Quantum well (QW) states formed in a double-barrier magnetic tunnel junction (DMTJ) enable the coherent resonant tunneling of electrons. This phenomenon is significant for both the fundamental understanding of quantum transport and the development of advanced functionalities in spintronic devices. Careful engineering of the structural and chemical disorders at the QW/barrier interface is essential to maintain strong electron phase coherence, thereby ensuring reliable conductance oscillations in DMTJ. In this study, we systematically investigate the influence of interfacial disorders and band structure on QW-induced conductance oscillations in epitaxial Fe/MgAlO_x/Fe (QW)/MgAlO_x/Co/Fe DMTJs grown by molecular beam epitaxy. It is found that the amplitude of QW oscillations is reduced to one-third due to chemical disorders caused by the incorporation of 2–4 monolayers of Co at the Fe (QW)/MgAlO_x interface. In contrast, structural disorder induced by the incorporation of a single Fe monolayer completely suppresses the oscillations. In addition, the QW oscillation depends on the available majority Δ₁ states of the injecting electrons at the Fermi level (E_F) with k_// = 0 from the upper electrode.

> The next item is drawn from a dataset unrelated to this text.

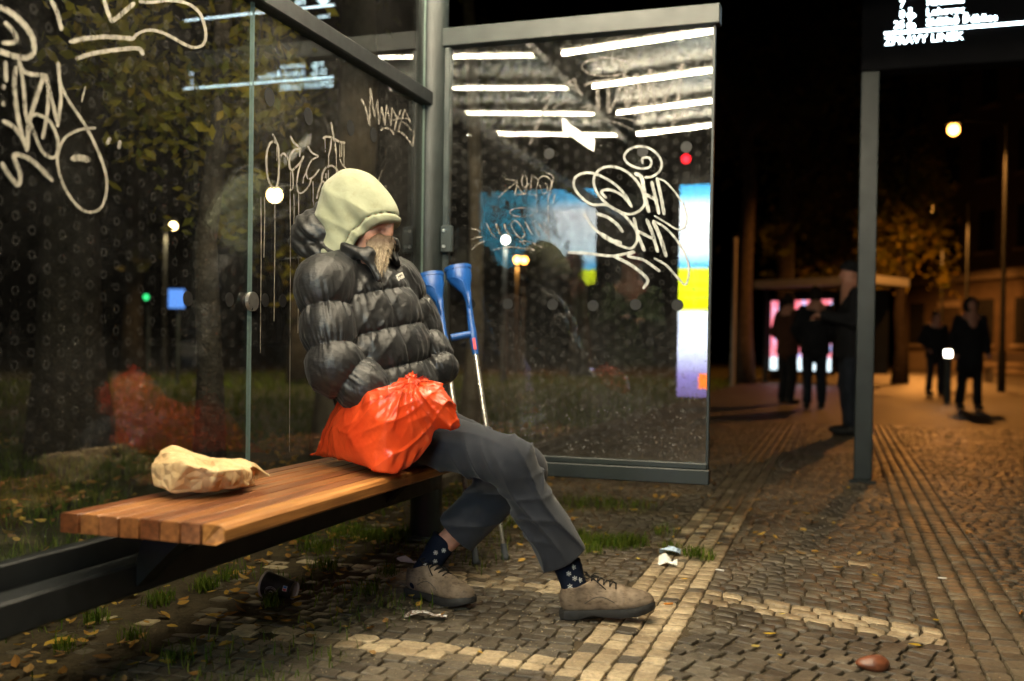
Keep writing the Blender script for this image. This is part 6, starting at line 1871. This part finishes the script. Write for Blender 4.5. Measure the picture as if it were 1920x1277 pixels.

Replacing the Fe upper electrode with Fe₄N, which lacks a majority of Δ₁ states at E_F, significantly reduces the oscillation amplitude. Instead, using the bcc Co upper electrode, which possesses majority Δ₁ states, results in no change in QW oscillation. Our findings highlight the critical role of interfacial disorder and band structure in QW-induced conductance oscillations, advancing the development of spin-dependent quantum resonant tunneling applications.